In the spring of 1987, Lee Mullican began participation in UCLA’s Advanced Design Research Center’s Program for Technology in the Arts. The program allowed the then 67-year-old artist to expand his vast oeuvre to the digital. He found inspiration in the similarities between his painting style and a computerized matrix. Replacing his brush and signature palette knife striations with a clickable mouse and pen-like stylus, Mullican merged the late Surrealist method of automatism with the computer’s instant and precise replication of marks, stating; “I found that beyond what one thought, the computer as being hard-lined, analytical, and predictable, it was indeed a medium fueled with the automatic, enabled by chance, and accident, the discovery of new ways of making imagery.”

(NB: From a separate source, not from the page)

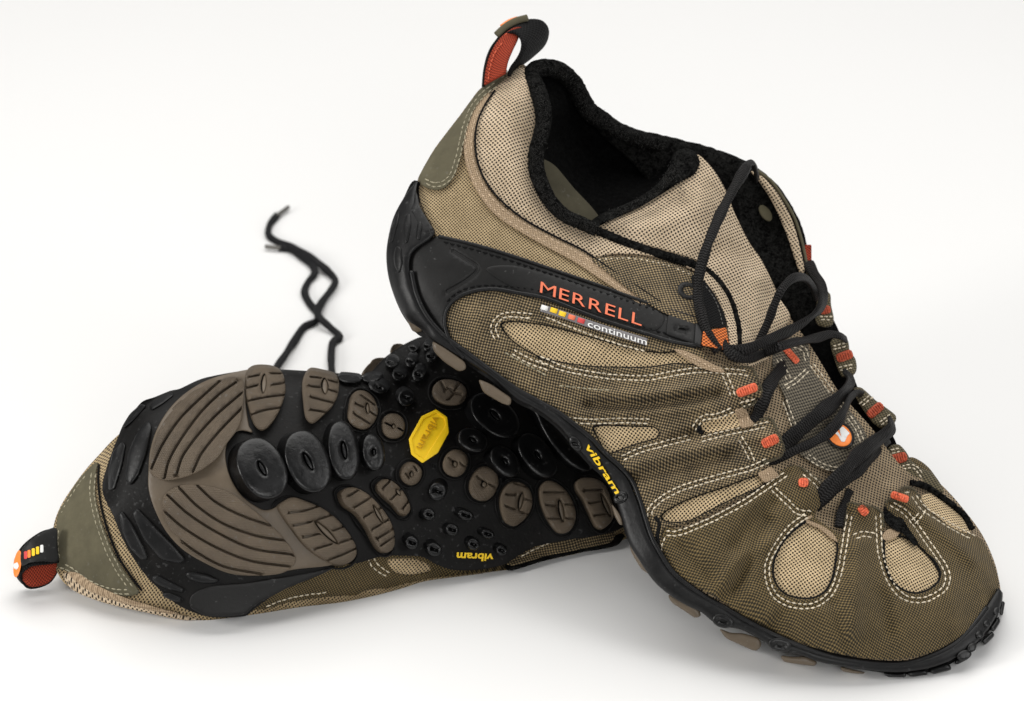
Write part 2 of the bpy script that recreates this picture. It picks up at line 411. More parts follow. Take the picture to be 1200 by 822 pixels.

Feral File presents the fruits of these experiments with computer painting software in their March 23 NFT drop titled LeeMullican.PCX, curated by Anika Meier. The cascading forms in 8-bit color schemes approximate the artist’s painting style to create repetitive patterns, taking it in new directions. Collectors receive .PCX file, Enhanced 35mm slide scan, Art Sale Agreement, Artists + Collector Rights.

Lee Mullican was born in 1919 in Chickasha, Oklahoma, and died in Los Angeles in 1998. Upon graduating from the Kansas City Art Institute in 1942, Mullican was drafted into the army, serving four years as a topographical draughtsman before moving to San Francisco in 1946. After winning a prestigious Guggenheim Fellowship in 1959, he spent a year painting in Rome before returning to Los Angeles where he joined the UCLA Art Department in 1961, keeping his position for nearly 30 years. He divided the later part of his life between his homes in Los Angeles and Taos, traveling internationally and co-organizing exhibitions at UCLA. A retrospective spanning fifty years of the artist’s work was organized by the Los Angeles County Museum of Art in 2006.

Mullican’s work is included in the permanent collections of the Museum of Modern Art, New York, the San Francisco Museum of Art, the Metropolitan Museum of Art, the Whitney Museum of American Art, the Museum of Contemporary Art, Los Angeles, and the Los Angeles County Museum of Art, among others.